Album review: Chucho Valdes & the Afro-Cuban Messengers' 'Chucho's Steps'

  Enlarge Photo    
Friday, October 29, 2010

"Chucho's Steps," the latest release from Cuban pianist, composer and bandleader Chucho Valdes, is a keyboard tour de force, but that's not exactly news when it comes to the 69-year-old Grammy winner. What sets this album apart is the colorful path he has mapped out for his sextet (plus chorus), a seasoned, fiery ensemble inspired by the legacies of Horace Silver and Art Blakey, among others.

A surging hard-bop thrust isn't always required.
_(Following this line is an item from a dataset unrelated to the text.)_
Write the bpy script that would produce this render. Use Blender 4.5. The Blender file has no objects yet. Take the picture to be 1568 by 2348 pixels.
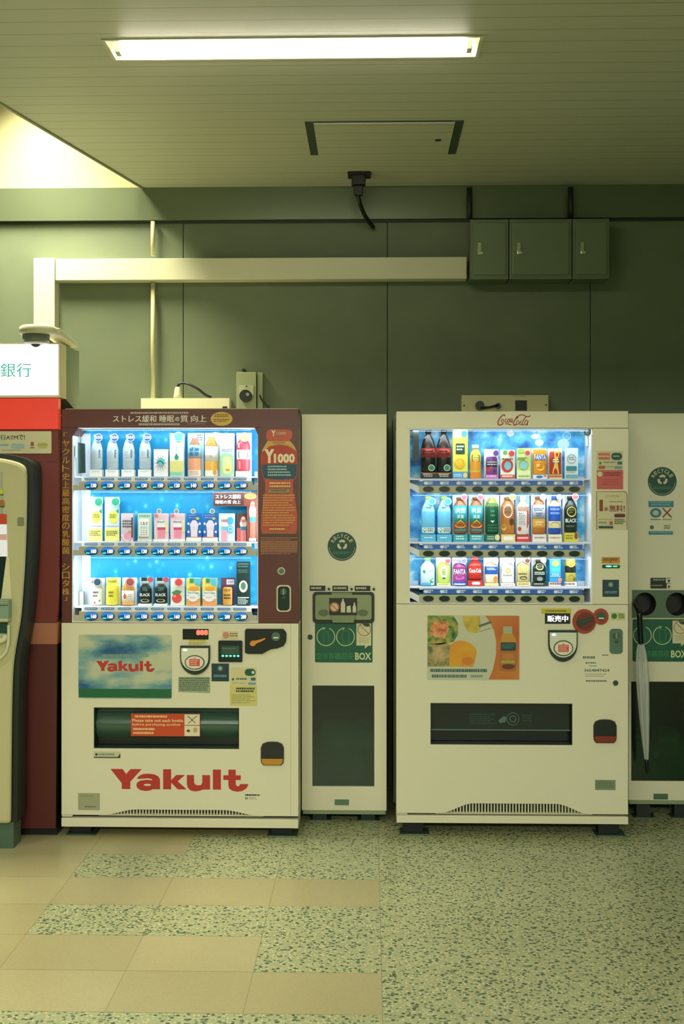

Instead, the album finds the maestro celebrating several of his favorite things with percussive authority and invention. He alludes to the Great American Songbook long enough to ingeniously salute Cole Porter and George Gershwin ("Begin to Be Good"); pays homage to the Marsalis family and its Crescent City brethren with the vibrantly evocative "New Orleans"; fashions expansive tributes to Joe Zawinul ("Zawinul's Mambo") and John Coltrane ("Chucho's Steps," which references the saxophonist's signature piece, "Giant Steps"); and taps into both the folkloric and spiritual essence of Latin music on "Danzon" and "Yansa."

He's in spirited company with saxophonist Carlos Miyares Hernandez and trumpeter ReynaldoMelian Alvarez. But Valdes is the commanding presence, and his delight in acknowledging some of his passions is as unmistakable as it is compelling.